Pursuant to 29 CFR 90.18(c) reconsideration may be granted under
the following circumstances:
(1) If it appears on the basis of facts not previously considered
that the determination complained of was erroneous;
[[Page 47092]]
(2) If it appears that the determination complained of was based on
a mistake in the determination of facts not previously considered; or
(3) If in the opinion of the Certifying Officer, a mis-
interpretation of facts or of the law justified reconsideration of the
decision.
The TAA petition was filed on behalf of workers at Cypress
Semiconductor Design Center, Colorado Springs, Colorado. Subject firm
workers performed computer programming related to integrated circuit
test development of products manufactured abroad.
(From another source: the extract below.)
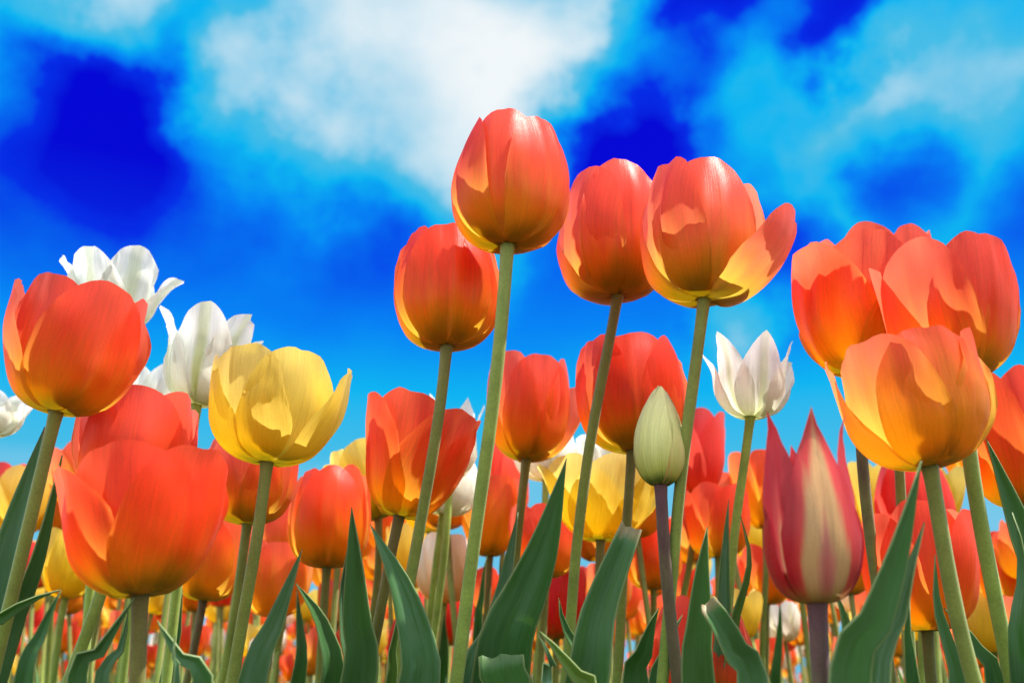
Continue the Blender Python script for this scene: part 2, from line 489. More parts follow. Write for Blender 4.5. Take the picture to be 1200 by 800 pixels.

The petition was
denied because the petitioning workers did not produce an article
within the meaning of Section 222 of the Act.
The petitioner contends that the Department erred in its
interpretation of work performed at the subject facility as a service.
He further quotes a section that he describes as ``DOL Strategic
Goals'' that imply that TAA is designed to help workers ``displaced by
shifts in production to offshore locations'' and states that the shift
of production to the Phillipines prompted an alleged subsequent shift
of software development performed at the subject facility to the
Philippines.
A company official was contacted for clarification in regard to the
nature of the work performed at the subject facility. The official
clarified that the majority of the software was developed to be
installed in test equipment at the Colorado facility or to be shipped
to be installed in test equipment at other domestic facilities. A
lesser portion, however, was also required to go through a ``product
check requirement'' in conjunction with an internal contracting process
that would be shipped to facilities both domestic and foreign
(Philippines). This last portion of software would be further fine
tuned at the facilities that received the software.
As a result of this clarification, it was revealed that the
software was never marketed as an external product, nor was it a
component part incorporated into production of a marketed product.
There is no evidence that the company imports competitive software.
Thus, even if the services performed by the petitioning worker group
were considered production, there is no evidence of like or directly
competitive products. The petitioner's allegation of a shift in work
functions from the subject facility to the Philippines appears to stem
from the transfer of a machine used to test integrated circuits for
company products from Colorado Springs to the company's Philippines
facility. The petitioner contends that if the machine was moved, so
were the software development jobs that were responsible for designing
software for the machine.
A company official who was questioned on this issue stated that, in
affect, some software development was shifted to other domestic
facilities, but not to the Philippines. The software previously
exported by the subject firm to the Philippines is being maintained by
existing staff that has always performed fine tuning on existing
software. The official concluded that layoffs at the subject firm, as
well as other company facilities including the one in the Philippines,
are attributable to a general downturn in the semiconductor industry.
Conclusion
After review of the application and investigative findings, I
conclude that there has been no error or misinterpretation of the law
or of the facts which would justify reconsideration of the Department
of Labor's prior decision. Accordingly, the application is denied.
Signed at Washington, DC, this 30th day of July, 2003.
Elliott S. Kushner,
Certifying Officer, Division of Trade Adjustment Assistance.